The path to sainthood for three men who served in the same missions of St. Lorenzo Ruiz and soon-to-be canonized Blessed Pedro Calungsod has not been cleared even if their martyrdom was well-documented, according to a review of the book “Kapampangan Pioneers in the Philippine Church.”
The book authored by Dr. Luciano Santiago revealed that Juan de Guerra, a seaman from Betis, was beheaded three years after Ruiz was executed in Nagasaki, Japan, in 1637. Nicolas de Figueroa of Bacolor and Phelippe Sonsong of Macabebe, on the other hand, laid their lives defending the Jesuit mission that Fr. Diego Luis de San Vitores led in the Marianas in 1668.
Santiago said De Guerra, 33, at the time of his execution, was one of two Filipinos in a crew of 70 who accompanied four Macau diplomats sent to Japan to improve diplomatic relations.

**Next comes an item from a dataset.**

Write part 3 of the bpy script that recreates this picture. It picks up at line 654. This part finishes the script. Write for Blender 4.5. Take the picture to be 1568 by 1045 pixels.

But upon reaching Japan, they were all jailed for spreading the Christian religion. For refusing to renounce their faith, 61 of them were beheaded, including De Guerra. Thirteen others were sent back to Macau to carry the warning to King Philip.
Celebrated martyrdom
According to Santiago, the church in Manila celebrated the martyrdom of De Guerra and his unnamed Filipino companion. By 1698 in Madrid, a book documented the execution based on accounts of survivors.
De Figueroa, a boy catechist, also suffered martyrdom but died fighting. A gang of 20 native Chamorros ambushed him and three lay missionaries on April 1, 1672.
When one of the missionaries was killed, De Figueroa cut off the head of the gang’s leader to scare away the rest. He and his two companions fled, with De Figueroa ending up in a village where he was seized and thrown off a cliff. His body was repeatedly speared.
The natives killed San Vitores and his assistant, Calungsod, the next morning, said Santiago, citing Jesuit records. A Jesuit tribunal was convened in 1673 in Guam to look into the possible beatification of De Figueroa and his companion.
Acts of violence
San Vitores was beatified in 1985 and Calungsod will be elevated to sainthood on Oct. 21.
“Could it be that Nicolas de Figueroa’s acts of violence had posed a problem to the Vatican? Well, violence due to self-defense is justifiable even by the standards of the Holy See’s Congregation of Saints,” said Robby Tantingco, executive director of the Center for Kapampangan Studies, when asked about the sainthood bid for De Figueroa.
He said Ruiz was accused of killing a Spaniard in 1636 while Calungsod was armed because of self-defense. “Other great saints who fought in wars (and probably killed people in self-defense or in the name of God) were St. Ignatius of Loyola (founder of the Society of Jesus), St. Dominic (founder of the Dominican Order) and St. Joan of Arc,” Tantingco noted.
Sonsong fought back when the Chamorros attacked the mission, dying a year later at 73 from severe wounds.
Best documented Filipino
A Jesuit priest in the mission documented the “life of heroic sanctity” of Sonsong, with historian Fr. John Schumacher saying that Sonsong’s life was the best documented Filipino in colonial history before Jose Rizal.
The governor of Guam carried the coffin of Sonsong to his grave site to honor his reputation for sanctity, Tantingco said. Devotees of the Talangpaz sisters, Mother Dionisia and Cecilia Rosa, applied for their beatification in 1999.
Born in Calumpit, Bulacan, their paternal and maternal grandparents are from Macabebe.
“Kapampangan can stake that claim [for these sainthoods], too, because after all, they produced the first Filipino priest, first Filipino nun, first Filipino parish priest, first Filipino cardinal, first Filipino Jesuit, first Filipino Recollect, first Filipino Doctor of Sacred Theology, etc. and even the first Filipino priest to become a provincial governor,” said Tantingco.